### Part of a data file
********************

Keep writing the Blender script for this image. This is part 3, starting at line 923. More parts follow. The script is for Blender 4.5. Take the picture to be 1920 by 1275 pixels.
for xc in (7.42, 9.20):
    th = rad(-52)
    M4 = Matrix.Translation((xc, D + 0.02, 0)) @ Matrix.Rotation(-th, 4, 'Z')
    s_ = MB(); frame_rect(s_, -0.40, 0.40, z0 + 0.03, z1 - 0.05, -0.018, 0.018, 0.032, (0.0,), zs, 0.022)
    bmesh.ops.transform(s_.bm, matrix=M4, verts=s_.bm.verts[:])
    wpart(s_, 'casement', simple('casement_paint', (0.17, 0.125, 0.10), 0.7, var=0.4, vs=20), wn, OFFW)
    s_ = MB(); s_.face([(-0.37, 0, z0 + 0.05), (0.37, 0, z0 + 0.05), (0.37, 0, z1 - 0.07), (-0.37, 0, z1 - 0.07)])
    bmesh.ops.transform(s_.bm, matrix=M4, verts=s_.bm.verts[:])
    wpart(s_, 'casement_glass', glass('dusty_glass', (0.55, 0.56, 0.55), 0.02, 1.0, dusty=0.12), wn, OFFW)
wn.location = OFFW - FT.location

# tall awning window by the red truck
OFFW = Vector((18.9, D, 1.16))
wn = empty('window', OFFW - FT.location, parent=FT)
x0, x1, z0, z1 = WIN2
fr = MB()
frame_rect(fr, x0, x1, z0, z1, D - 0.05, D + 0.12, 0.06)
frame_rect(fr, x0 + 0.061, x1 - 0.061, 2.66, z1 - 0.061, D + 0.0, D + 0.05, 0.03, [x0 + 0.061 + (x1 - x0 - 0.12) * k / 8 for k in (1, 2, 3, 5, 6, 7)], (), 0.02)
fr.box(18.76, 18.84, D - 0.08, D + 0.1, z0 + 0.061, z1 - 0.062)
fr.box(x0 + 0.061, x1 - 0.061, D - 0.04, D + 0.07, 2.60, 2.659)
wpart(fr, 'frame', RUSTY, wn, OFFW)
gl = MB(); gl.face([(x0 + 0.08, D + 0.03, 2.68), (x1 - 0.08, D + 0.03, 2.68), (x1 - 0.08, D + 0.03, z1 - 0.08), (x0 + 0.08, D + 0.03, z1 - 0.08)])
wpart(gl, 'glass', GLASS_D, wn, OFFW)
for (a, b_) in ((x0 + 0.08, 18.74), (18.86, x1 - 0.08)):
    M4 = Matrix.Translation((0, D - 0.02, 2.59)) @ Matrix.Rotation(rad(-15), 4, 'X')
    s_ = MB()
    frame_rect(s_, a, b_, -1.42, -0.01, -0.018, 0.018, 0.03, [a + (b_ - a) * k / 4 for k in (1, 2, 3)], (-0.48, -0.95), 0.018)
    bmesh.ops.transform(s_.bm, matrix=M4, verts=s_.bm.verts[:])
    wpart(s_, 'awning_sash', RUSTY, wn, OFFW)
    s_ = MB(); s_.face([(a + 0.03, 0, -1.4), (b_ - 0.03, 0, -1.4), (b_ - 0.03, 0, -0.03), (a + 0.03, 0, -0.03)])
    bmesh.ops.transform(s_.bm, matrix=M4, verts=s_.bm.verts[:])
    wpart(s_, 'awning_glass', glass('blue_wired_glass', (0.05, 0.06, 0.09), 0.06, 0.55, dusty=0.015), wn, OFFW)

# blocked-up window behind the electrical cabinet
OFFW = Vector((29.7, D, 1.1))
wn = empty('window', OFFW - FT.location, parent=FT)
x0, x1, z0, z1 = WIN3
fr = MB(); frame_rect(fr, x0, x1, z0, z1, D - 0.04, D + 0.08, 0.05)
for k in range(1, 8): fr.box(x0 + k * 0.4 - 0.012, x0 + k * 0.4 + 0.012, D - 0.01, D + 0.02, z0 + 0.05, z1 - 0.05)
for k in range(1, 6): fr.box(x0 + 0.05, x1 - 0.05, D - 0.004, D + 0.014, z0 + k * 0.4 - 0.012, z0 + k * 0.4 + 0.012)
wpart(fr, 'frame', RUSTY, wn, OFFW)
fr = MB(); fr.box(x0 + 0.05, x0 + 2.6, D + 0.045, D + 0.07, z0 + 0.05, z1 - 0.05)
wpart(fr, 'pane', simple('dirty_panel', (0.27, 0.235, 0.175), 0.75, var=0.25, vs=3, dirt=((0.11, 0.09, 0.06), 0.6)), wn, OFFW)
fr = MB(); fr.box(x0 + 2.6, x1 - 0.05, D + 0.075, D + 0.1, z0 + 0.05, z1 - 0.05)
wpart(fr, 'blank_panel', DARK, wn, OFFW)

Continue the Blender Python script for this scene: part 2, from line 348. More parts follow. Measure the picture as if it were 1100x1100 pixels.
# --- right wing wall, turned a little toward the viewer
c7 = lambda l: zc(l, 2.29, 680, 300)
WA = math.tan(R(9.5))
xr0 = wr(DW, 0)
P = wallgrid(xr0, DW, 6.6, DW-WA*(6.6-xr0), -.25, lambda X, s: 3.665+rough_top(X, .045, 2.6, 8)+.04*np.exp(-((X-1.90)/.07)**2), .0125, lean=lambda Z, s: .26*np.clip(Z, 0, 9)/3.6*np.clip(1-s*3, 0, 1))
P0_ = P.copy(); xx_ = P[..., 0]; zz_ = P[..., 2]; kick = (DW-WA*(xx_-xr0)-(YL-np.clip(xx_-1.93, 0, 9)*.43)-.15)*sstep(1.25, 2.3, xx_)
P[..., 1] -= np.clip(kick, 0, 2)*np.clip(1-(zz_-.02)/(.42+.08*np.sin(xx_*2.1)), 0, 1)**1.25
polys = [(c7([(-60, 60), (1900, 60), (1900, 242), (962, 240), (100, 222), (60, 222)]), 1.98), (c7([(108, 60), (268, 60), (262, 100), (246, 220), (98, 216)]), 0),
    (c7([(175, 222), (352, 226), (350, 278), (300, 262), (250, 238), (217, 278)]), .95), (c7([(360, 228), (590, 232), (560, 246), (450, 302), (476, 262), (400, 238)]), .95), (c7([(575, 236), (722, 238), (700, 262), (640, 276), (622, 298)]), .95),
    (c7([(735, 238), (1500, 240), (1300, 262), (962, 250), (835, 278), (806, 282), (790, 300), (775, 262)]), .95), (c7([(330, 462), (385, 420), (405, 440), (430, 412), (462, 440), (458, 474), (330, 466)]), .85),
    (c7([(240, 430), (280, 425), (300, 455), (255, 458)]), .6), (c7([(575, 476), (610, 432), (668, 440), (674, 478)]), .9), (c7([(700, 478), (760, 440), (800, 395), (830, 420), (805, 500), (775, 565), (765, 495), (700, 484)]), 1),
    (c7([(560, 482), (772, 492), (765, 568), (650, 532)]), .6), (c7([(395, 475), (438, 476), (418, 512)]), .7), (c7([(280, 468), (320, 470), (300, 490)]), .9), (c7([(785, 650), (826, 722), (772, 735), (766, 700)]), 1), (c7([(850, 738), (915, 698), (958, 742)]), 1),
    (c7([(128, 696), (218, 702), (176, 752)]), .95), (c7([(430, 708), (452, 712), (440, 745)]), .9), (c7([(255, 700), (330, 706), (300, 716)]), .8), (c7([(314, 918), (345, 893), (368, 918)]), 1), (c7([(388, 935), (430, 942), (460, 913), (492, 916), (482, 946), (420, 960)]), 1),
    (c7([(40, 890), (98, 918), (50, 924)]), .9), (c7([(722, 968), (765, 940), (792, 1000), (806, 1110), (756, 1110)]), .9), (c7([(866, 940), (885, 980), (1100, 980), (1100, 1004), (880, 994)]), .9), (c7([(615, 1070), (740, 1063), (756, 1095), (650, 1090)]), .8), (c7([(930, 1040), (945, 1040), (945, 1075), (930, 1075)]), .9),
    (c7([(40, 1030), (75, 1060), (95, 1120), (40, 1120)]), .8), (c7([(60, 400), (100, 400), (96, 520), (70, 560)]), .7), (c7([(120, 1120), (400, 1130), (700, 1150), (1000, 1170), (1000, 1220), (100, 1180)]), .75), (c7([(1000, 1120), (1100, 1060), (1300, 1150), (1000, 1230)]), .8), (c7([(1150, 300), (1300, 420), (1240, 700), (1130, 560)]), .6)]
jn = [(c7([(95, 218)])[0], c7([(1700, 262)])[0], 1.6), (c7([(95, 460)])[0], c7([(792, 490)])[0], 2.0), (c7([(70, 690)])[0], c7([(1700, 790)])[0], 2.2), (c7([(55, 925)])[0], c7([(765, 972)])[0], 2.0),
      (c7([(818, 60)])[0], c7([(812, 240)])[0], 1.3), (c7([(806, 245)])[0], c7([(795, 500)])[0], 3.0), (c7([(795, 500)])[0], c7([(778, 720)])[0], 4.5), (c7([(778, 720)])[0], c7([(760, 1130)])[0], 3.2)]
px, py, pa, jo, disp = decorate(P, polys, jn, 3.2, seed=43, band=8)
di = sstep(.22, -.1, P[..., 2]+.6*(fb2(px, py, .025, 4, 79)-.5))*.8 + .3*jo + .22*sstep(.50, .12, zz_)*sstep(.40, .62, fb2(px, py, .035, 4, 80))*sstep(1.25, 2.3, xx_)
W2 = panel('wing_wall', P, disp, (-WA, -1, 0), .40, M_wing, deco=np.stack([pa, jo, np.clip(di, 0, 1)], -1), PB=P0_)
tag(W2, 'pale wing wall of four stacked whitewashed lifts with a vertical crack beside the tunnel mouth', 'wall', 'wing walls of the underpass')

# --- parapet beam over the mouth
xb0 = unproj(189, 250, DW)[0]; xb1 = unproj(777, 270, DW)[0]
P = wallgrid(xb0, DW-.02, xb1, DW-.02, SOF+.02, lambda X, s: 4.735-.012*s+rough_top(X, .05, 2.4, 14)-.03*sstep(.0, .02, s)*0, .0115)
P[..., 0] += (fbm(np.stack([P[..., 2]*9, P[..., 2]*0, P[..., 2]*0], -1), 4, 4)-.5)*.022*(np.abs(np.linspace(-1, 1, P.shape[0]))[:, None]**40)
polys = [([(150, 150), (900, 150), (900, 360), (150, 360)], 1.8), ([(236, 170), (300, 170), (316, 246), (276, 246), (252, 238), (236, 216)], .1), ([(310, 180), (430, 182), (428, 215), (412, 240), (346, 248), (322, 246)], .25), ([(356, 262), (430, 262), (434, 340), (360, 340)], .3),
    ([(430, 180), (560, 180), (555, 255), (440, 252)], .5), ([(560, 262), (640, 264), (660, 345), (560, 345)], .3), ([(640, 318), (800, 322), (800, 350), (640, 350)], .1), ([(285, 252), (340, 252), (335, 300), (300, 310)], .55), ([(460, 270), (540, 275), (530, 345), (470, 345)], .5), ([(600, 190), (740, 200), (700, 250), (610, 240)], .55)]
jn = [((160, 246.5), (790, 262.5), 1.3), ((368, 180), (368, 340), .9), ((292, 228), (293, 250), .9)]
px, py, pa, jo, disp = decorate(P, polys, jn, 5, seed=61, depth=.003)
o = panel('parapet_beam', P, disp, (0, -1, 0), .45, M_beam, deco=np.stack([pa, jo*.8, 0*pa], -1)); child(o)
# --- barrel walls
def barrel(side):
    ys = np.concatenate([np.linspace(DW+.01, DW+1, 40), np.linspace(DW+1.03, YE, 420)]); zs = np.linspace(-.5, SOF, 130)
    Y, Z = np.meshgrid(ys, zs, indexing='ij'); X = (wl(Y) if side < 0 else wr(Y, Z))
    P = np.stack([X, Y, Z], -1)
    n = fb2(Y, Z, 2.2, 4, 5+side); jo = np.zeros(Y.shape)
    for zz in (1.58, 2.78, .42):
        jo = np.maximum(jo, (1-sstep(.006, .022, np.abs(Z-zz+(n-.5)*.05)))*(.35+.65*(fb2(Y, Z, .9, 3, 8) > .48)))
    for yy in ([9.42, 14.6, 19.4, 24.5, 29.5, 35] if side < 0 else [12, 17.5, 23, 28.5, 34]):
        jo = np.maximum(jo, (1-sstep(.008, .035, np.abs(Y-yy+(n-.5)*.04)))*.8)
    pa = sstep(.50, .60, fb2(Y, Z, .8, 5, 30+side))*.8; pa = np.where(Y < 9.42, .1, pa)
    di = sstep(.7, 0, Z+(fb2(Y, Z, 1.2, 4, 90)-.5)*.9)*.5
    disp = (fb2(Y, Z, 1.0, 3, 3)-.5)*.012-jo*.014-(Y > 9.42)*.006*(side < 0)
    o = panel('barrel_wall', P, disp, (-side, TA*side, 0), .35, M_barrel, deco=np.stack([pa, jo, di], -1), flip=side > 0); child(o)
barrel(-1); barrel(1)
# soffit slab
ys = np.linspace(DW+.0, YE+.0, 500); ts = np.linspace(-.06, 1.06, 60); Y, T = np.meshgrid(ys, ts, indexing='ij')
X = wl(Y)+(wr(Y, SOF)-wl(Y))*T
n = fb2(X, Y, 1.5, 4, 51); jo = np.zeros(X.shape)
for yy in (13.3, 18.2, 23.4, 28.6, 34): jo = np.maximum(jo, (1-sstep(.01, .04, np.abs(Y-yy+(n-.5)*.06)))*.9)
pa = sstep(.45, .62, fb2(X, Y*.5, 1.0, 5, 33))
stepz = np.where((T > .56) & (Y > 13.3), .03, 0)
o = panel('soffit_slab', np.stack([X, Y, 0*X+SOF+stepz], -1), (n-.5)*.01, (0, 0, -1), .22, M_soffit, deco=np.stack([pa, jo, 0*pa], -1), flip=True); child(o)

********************

### TASK GOAL
Each line from the start of the listing above through the line containing "wn.location = OFFW - FT.location" should be copied exactly, please, with no other lines added.

### EXERCISE SOLUTION
Keep writing the Blender script for this image. This is part 3, starting at line 923. More parts follow. The script is for Blender 4.5. Take the picture to be 1920 by 1275 pixels.
for xc in (7.42, 9.20):
    th = rad(-52)
    M4 = Matrix.Translation((xc, D + 0.02, 0)) @ Matrix.Rotation(-th, 4, 'Z')
    s_ = MB(); frame_rect(s_, -0.40, 0.40, z0 + 0.03, z1 - 0.05, -0.018, 0.018, 0.032, (0.0,), zs, 0.022)
    bmesh.ops.transform(s_.bm, matrix=M4, verts=s_.bm.verts[:])
    wpart(s_, 'casement', simple('casement_paint', (0.17, 0.125, 0.10), 0.7, var=0.4, vs=20), wn, OFFW)
    s_ = MB(); s_.face([(-0.37, 0, z0 + 0.05), (0.37, 0, z0 + 0.05), (0.37, 0, z1 - 0.07), (-0.37, 0, z1 - 0.07)])
    bmesh.ops.transform(s_.bm, matrix=M4, verts=s_.bm.verts[:])
    wpart(s_, 'casement_glass', glass('dusty_glass', (0.55, 0.56, 0.55), 0.02, 1.0, dusty=0.12), wn, OFFW)
wn.location = OFFW - FT.location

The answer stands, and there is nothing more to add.